まず「未だにVHSなのかよ」というところが引っ掛かるのと、何本かある中で長峰は1本を選び出しているのだが、ってことは、それ だと分かるようなタイトルが書いてあったってことなのか。
そんなの、ちょっと考えにくいんだけどなあ。
しかも、無造作に、見つけやすい場所に置いてあるし。
映像の中の菅野たちはマスクで顔を隠しているけど、ってことは正体を隠したいんでしょ。それにしては、そのテープの保管方法は 不可解。

長峰が伴崎を刺し殺す復讐シーンは、まあ衝動的な行動なので仕方が無いっちゃあ仕方が無いんだけど、あっさりしてるんだよな。狂った ように燃えたぎる怒りのマグマが、あまり伝わらない。
そこに限らず、やたら淡々としたタッチで進行するんだよな。
意図的に抑制しているのかもしれないけど、それにしても平坦すぎる。
「抑制した中にも湧き上がる怒りが滲み出てくる」というのがあればいいんだろうけど、長峰の心情描写まで抑制されてしまっている。彼 の心の内が、あまり伝わって来ない。
そうなると、長峰に感情移入することは難しい。
ただ無機質なまま行動されてもねえ。

手紙の朗読で長峰は憤懣を語っているけど、それも淡々とした語り口だから、イマイチ伝わらない。
あと、その手紙の中で「未成年なので、刑罰とは言えないような判決が下されたでしょう」という主張が語られているが、伴崎を殺す前に 、「どうせ捕まっても未成年だから軽い処罰で済み、すぐにシャバへ出て来る」ということを、誰かの口を使って喋らせておくべきだ。
そして、長峰が話さないのなら、その言葉を彼が耳にしているシーンが欲しい。
それが無いまま復讐をするので、「未成年がどうたら」というのが後付けにしか聞こえない。仮に成人男性が犯人だとしても、同じように 衝動的な復讐を行ったのではないかという感想が浮かんでしまう。
っていうか、たぶん、犯人が成人男性でも、長峰は殺していたと思うんだけどね。

手紙の全文が漏れた後の、マスコミの反応には解せない部分がある。
全員が同じ論調で「殺人犯を野放しにして少年を見殺しにするのか」「伴崎が殺されたのは警察の責任じゃないのか」と、「長峰は 間違っている。捕まえるべきだ」という方向から警察を批判するのだが、それってどうなんだろうか。
娘を強姦されて無残に殺された父親が少年に対して報復した時に、果たしてマスコミは、その父親だけを一方的に凶悪な殺人犯として バッシングし、殺された少年サイドするようなスタンスを取るだろうか。

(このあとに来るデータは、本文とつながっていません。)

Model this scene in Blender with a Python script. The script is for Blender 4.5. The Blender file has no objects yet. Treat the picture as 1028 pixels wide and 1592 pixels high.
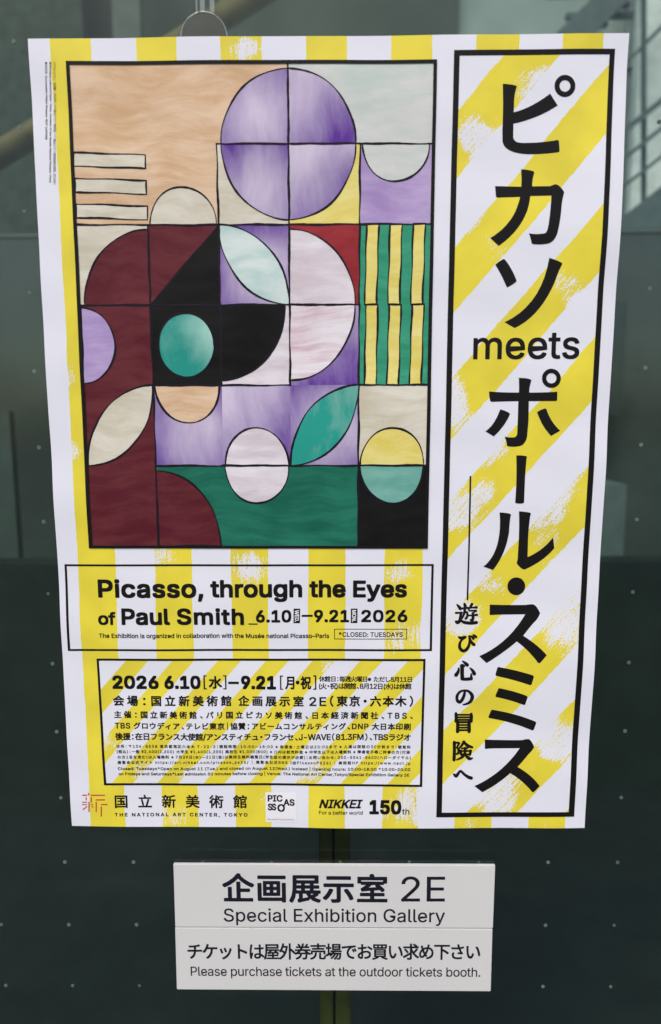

終盤、長峰が菅野に猟銃を突き付けた後、「我が国の法律では、未成年者に極刑は望めない。だから私自身が、この男に審判を下す」と 語るのは、お喋りが過ぎる。そこに余計なセリフは要らない。
問題提起しようとする意識が強すぎたんだろうなあ。
ただ、繰り返しになるけど、問題提起の気持ちが強かろうが弱かろうが、復讐は果たされるべき。それが果たされない段階で、この映画は 赤点。
しかも、警察が阻止しただけでもアウトだけど、なんと長峰の銃は空砲だったのだ。
つまり、彼は和佳子の説得に応じて、復讐を断念していたのだ。
もうね、アホかと。
なんで腰砕けになってるんだよ。最悪だわ。
赤点どころか、マイナスを付けたいぐらいだ。